Quant au jour même du scrutin, le rapport atteste que dans la province du Kwilu, les agents de la Céni ont écarté les observateurs de la Cenco des opérateurs de vote. A cet effet, la Cenco exhorte la Céni au respect de la loi électorale qui dispose en son article 42 que l’observateur accrédité par la Céni doit assister à toutes les opérations électorales.
En ce qui concerne les contentieux électoraux, le rapport indique que sur les 21 nouvelles provinces, seulement 6 ont des Cours d’appel contre les 15 autres. Raison pour laquelle, en attendant l’installation des cours administratives d’appel dans toutes les 26 provinces, la Cenco recommande au gouvernement et à toutes les autres instances habilitées, de doter les nouvelles provinces de Cours d’appel.
Par ailleurs, la CEJP/Cenco rappelle à l’opinion nationale et internationale que, au terme de l’article 241 de la Loi électorale, les gouverneurs et vice-gouverneurs qui viennent d’être élus vont achever le mandat des gouverneurs et vice-gouverneurs de province qui ont été démembrées, lequel mandat a très largement dépassé les limites telles qu’elles sont prescrites dans l’article 198 de la Constitution.
Tout en rassurant de son accompagnement permanent en vue de la consolidation de la jeune démocratie congolaise, à travers une observation électorale et une éducation civique professionnelles, la CEJP/Cenco promet de déployer ses observateurs électoraux sur l’ensemble du territoire national pour le reste de scrutins.
Le 1er secrétaire général adjoint de la Cenco a prévenu que le rapport d’observation des gouverneurs et vice-gouverneurs de la CEJP/Cenco n’a pas la prétention d’être exhaustif.
Les observations pertinentes de la Céni donnent raison à ceux qui ont toujours exigé une recomposition du bureau de la centrale électorale.

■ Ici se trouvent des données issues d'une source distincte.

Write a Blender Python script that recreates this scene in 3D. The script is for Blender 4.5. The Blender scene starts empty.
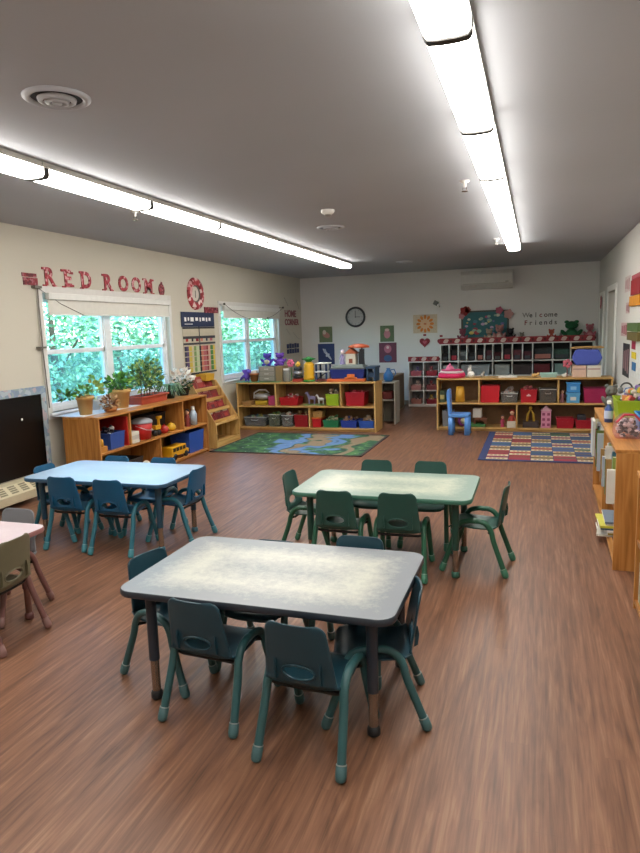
import bpy, math, random
from math import sin, cos, pi, radians, sqrt, atan2
from mathutils import Vector, Matrix
random.seed(7)
col = bpy.context.scene.collection

# ------------------------------------------------------------------ materials
def lin(c):
    if isinstance(c, str):
        c = c.lstrip('#'); c = [int(c[i:i+2], 16)/255 for i in (0, 2, 4)]
    return tuple(x/12.92 if x <= .04045 else ((x+.055)/1.055)**2.4 for x in c[:3]) + (1,)
MATS = {}
def mat(hexc, rough=.5, metal=0, spec=.5, var=.0, scale=20, bump=0, name=None, sheen=0, coat=0):
    key = (hexc, rough, metal, spec, var, scale, bump, coat)
    if key in MATS: return MATS[key]
    m = bpy.data.materials.new(name or 'paint_'+hexc.strip('#')); m.use_nodes = True
    nt = m.node_tree; b = nt.nodes['Principled BSDF']
    b.inputs['Base Color'].default_value = lin(hexc); b.inputs['Roughness'].default_value = rough
    b.inputs['Metallic'].default_value = metal; b.inputs['Specular IOR Level'].default_value = spec
    b.inputs['Coat Weight'].default_value = coat
    tc = nt.nodes.new('ShaderNodeTexCoord'); n = nt.nodes.new('ShaderNodeTexNoise'); n.inputs['Scale'].default_value = scale
    nt.links.new(tc.outputs['Object'], n.inputs['Vector'])
    mx = nt.nodes.new('ShaderNodeMix'); mx.data_type = 'RGBA'; mx.blend_type = 'MULTIPLY'
    v = max(var, .06)
    rp = nt.nodes.new('ShaderNodeMapRange'); rp.inputs[1].default_value = .3; rp.inputs[2].default_value = .7
    rp.inputs[3].default_value = 1-v; rp.inputs[4].default_value = 1
    nt.links.new(n.outputs['Fac'], rp.inputs[0])
    mx.inputs[0].default_value = 1; mx.inputs[6].default_value = lin(hexc)
    nt.links.new(rp.outputs[0], mx.inputs[7]); nt.links.new(mx.outputs[2], b.inputs['Base Color'])
    if bump:
        bp = nt.nodes.new('ShaderNodeBump'); bp.inputs['Strength'].default_value = bump; bp.inputs['Distance'].default_value = .01
        nt.links.new(n.outputs['Fac'], bp.inputs['Height']); nt.links.new(bp.outputs[0], b.inputs['Normal'])
    MATS[key] = m; return m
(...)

Depuis toujours, il a été reproché à la Céni d’être trop attachée à la MP, qui la téléguide au loin. Ce rapport accablant de la Céni va sans doute relancer le débat autour de la requalification du bureau de la Céni. Toutefois, il n’est pas trop tard pour la centrale électorale de se ressaisir, s’affranchir et au besoin, se repentir.